The novel features magical realism and shows a world where the unusual is celebrated. For example, in Bone Gap, residents consider it a wonderful quirk that a chicken can have pink, green, and blue eggs. Ruby establishes these magical elements early on with the opening sentence: “The corn was talking to him [Finn] again” (5). Ruby intentionally leaves the interpretation of this sentence up to the reader, blurring the lines between fantasy and reality; one doesn’t know if the whispering corn is Finn’s perception, an artful description, or an actual event.
These mysterious elements are heightened by Ruby’s decision to obscure Finn’s motives early in the novel. By raising questions about Finn’s motives and past decisions, Ruby proffers Finn as a red herring for Roza’s kidnapper. This tactic is most evident in Finn’s apparent guilt over his inability to save Roza: “[He] wished he could turn back the days as easily as a farmer turning a page in an almanac. He wished that the people of Bone Gap could forgive, and that he could forget” (7). This quote makes the reader wonder why Finn would need forgiveness and what he needs to forget.

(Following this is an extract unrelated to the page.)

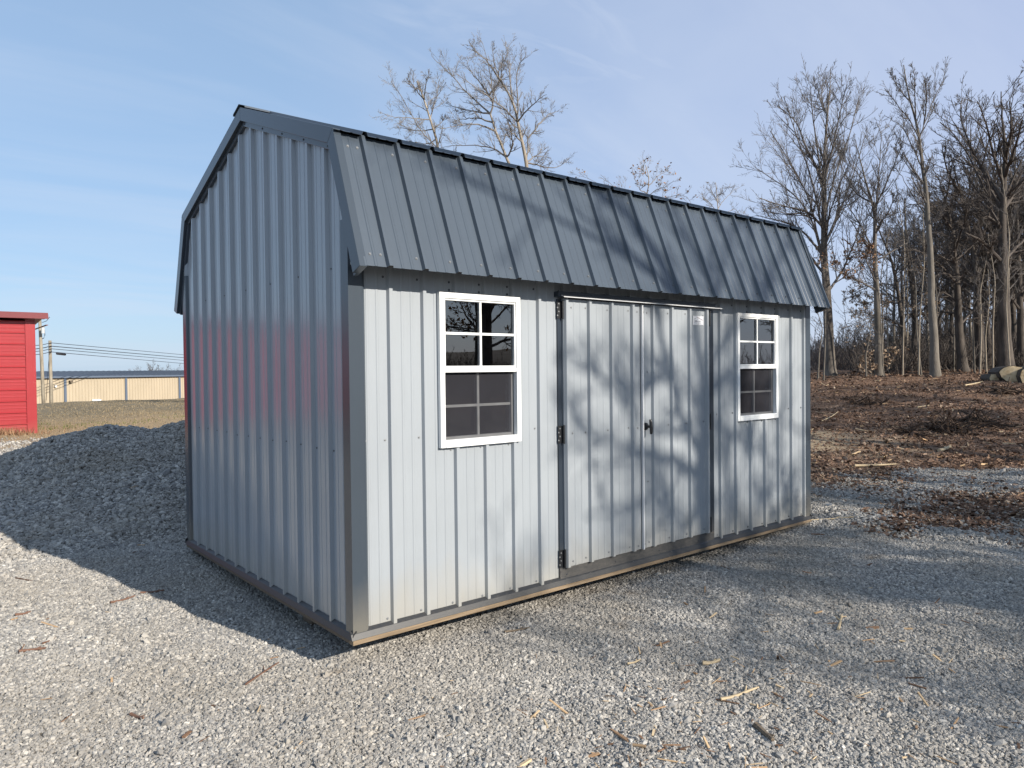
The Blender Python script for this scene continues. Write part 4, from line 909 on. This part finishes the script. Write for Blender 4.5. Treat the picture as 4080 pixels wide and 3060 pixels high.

At the story’s opening, it is unclear what happened to Roza. The air of mystery surrounding Bone Gap and Finn’s guilt drives the novel, as Ruby unravels what exactly happened. Ruby heightens the intrigue with small details, like how Sean and Finn’s house smells like Pine Sol; this raises the question of why they needed to clean so thoroughly after Roza left. By slowly revealing key information and dropping clues, Ruby aims to create suspense.
Though readers may suspect Finn’s involvement in Roza’s disappearance, Ruby also portrays him as deeply sensitive and thoughtful. We see this when Petey asks him to call her by her preferred name. Despite hearing her old name, Priscilla, for years, he automatically makes the adjustment in his head. Additionally, Finn puts himself in the path of the Rude boys perhaps to punish himself for his inability to rescue Roza. Finn’s complexity contributes to the novel’s tension and is part of Ruby’s exploration of Appearance Versus Identity: how a person looks is not who they really are. Even though the people of Bone Gap see Finn as nervous and spacey, he’s really an honest and thoughtful person with face blindness.